Cyprus Airways management announced late Wednesday that it submitted an offer to Eurocypria for the continuation of ground handling services, which the charter carrier rejected as it was deemed as not profitable and awarded the contract to another bidder.

“Eurocypria has every right to act in any way it believes will best serve its interests,” a CAIR announcement said.

The charter company, that has been running an efficient operation and has shown a small profit as it maintained costs to a minimum, was sold by troubled Cyprus Airways to the government last year for CYP 13.5 mln (EUR 23.2 mln) in an effort to reduce the ailing national carrier’s debts.

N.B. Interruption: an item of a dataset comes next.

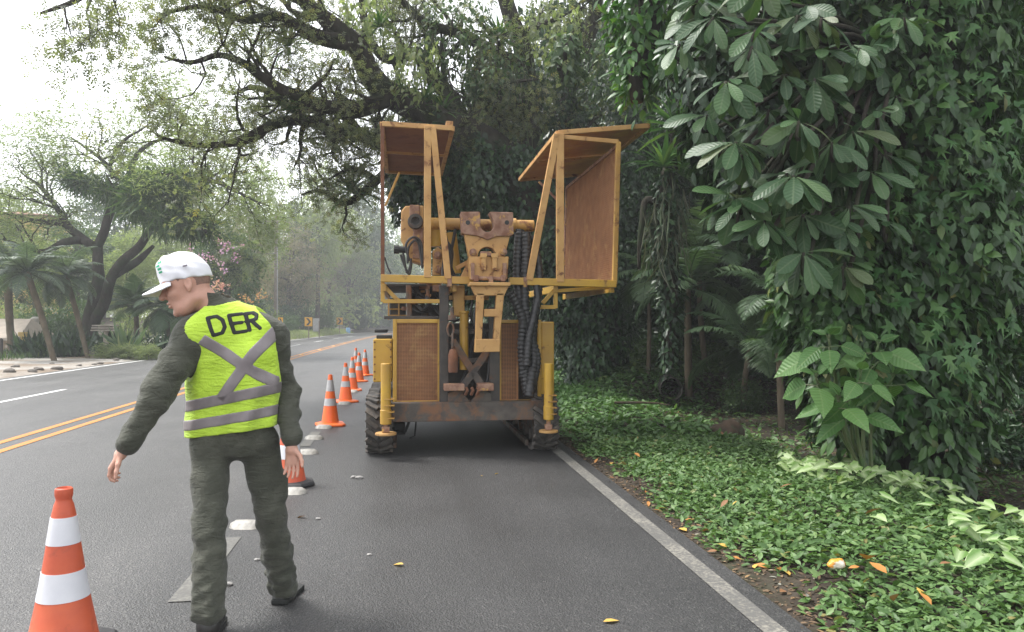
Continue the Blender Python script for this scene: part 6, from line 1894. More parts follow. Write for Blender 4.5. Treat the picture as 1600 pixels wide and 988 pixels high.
# pink and orange blossom
PINK = leafmat('pink_blossom', [(0, (0.42, 0.20, 0.42)), (0.6, (0.55, 0.30, 0.55)), (1, (0.62, 0.42, 0.60))], 0.6, 0.3)
ROSE = leafmat('rose_blossom', [(0, (0.55, 0.25, 0.28)), (0.6, (0.62, 0.36, 0.36)), (1, (0.66, 0.5, 0.45))], 0.6, 0.3)
ORNG = leafmat('orange_blossom', [(0, (0.45, 0.20, 0.09)), (0.6, (0.50, 0.27, 0.14)), (1, (0.5, 0.38, 0.22))], 0.6, 0.3)
WHTF = leafmat('white_blossom', [(0, (0.6, 0.6, 0.56)), (1, (0.72, 0.72, 0.68))], 0.6, 0.2)
def blossom(px, py, d, wpx, hpx, N, mt, label, sz=.16):
    c = dep(px, py, d); k = max(3, N // 14); cc = RNG.normal(size=(k, 3)) * [wpx / FOC * d / 2, .35, hpx / FOC * d / 2]
    i = RNG.integers(0, k, N); P = cc[i] + RNG.normal(size=(N, 3)) * .14
    Ls = sz * RNG.uniform(.6, 1.2, N)
    o = leaves('blossom_spray', P, rdir(N), rdir(N), Ls, Ls * .8, T_DIAMOND, mt); o.location = c; tag(o, label, 'blossom')
blossom(336, 376, 44, 26, 14, 75, PINK, 'uppermost pink blossom spray in the green tree above the cap')
blossom(352, 396, 44, 24, 14, 60, PINK, 'second pink blossom spray, lower right of the uppermost')
blossom(312, 392, 44, 26, 12, 30, PINK, 'faint pink blossom spray above the crown of the cap')
blossom(345, 410, 44, 16, 8, 28, PINK, 'lowest small pink blossom spray above the collar')
blossom(342, 449, 40, 16, 7, 120, ROSE, 'rose blossom cluster touching the back of the man\'s neck', .13)
blossom(390, 466, 44, 28, 14, 70, ORNG, 'orange-red blossom patch right of the man\'s collar', .15)
blossom(232, 530, 33, 46, 16, 60, WHTF, 'scattered white blooms among the dark strap leaves by the man\'s sleeve', .10)

# yellow house glimpsed through the trees
c = dep(22, 345, 66); g = float(gh(c.x, c.y))
hs_ = empty('house', (c.x, c.y, g), -YAW + .15, 'yellow house glimpsed behind branches at the upper left', 'house')
zz = dep(22, 336, 66).z - g; z0 = dep(22, 372, 66).z - g
m = MB(); m.bb((-5, 0, -.5), (2.6, 6, zz)); m.build('wall', YW, hs_)
m = MB(); m.add([(-5.6, -.6, zz), (3.2, -.6, zz), (3.2, 6.6, zz), (-5.6, 6.6, zz), (-1.2, 3, zz + .7)], [(0, 1, 4), (1, 2, 4), (2, 3, 4), (3, 0, 4), (3, 2, 1, 0)]); m.build('roof', mat('roof_tile', (.28, .13, .08), (.2, .1, .07), 6, .9, .3), hs_)
for x in (-3.6, -.6):
    m = MB(); m.bb((x, -.05, zz - 2.2), (x + 1.3, .04, zz - .7)); o = m.build('window', CONC, hs_); m = MB(); m.bb((x + .1, -.07, zz - 2.1), (x + 1.2, -.052, zz - .8)); m.build('pane', mat('dark_glass', (.02, .025, .03), (.03, .03, .03), 3, .15), o)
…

The state owns 69% of CAIR that is quoted on the CSE, and 100% of Eurocypria, which are now run as separate entities.

The European Commission last week approved CAIR’s restructuring plan as it had been submitted in May 2005 that included a state grant in the form of a government-backed loan of CYP 30 mln (EUR 51 mln), the sale of Eurocypria, further cutbacks and a capital increase.

 

— CAIR losses reduced

 

Meanwhile, the CAIR board has approved the group draft results for 2006 that show earnings rise from CYP 141,8 mln (EUR 244 mln) in 2005 to CYP 157 mln (EUR 270 mln), due mainly to an improvement in yields on passenger seat sales.

Operational costs were marginally reduced from CYP 161 mln (EUR 277 mln) to CYP 159.8 mln (EUR 275 mln), including redundancies that were tripled from CYP 3 mln (EUR 5.1 mln) in 2005 to CYP 10.5 mln (EUR 18 mln). With the exception of the payments for voluntary redundancies, real operational costs were reduced by CYP 7.8 mln (EUR 13.4 mln) from 2005.

Operational losses were reduced from CYP 18.2 mln (EUR 31.3 mln) in 2005 to CYP 13.3 mln (EUR 22.9 mln), while costs were contained because of the sale of an aircraft, a spare engine and spare parts.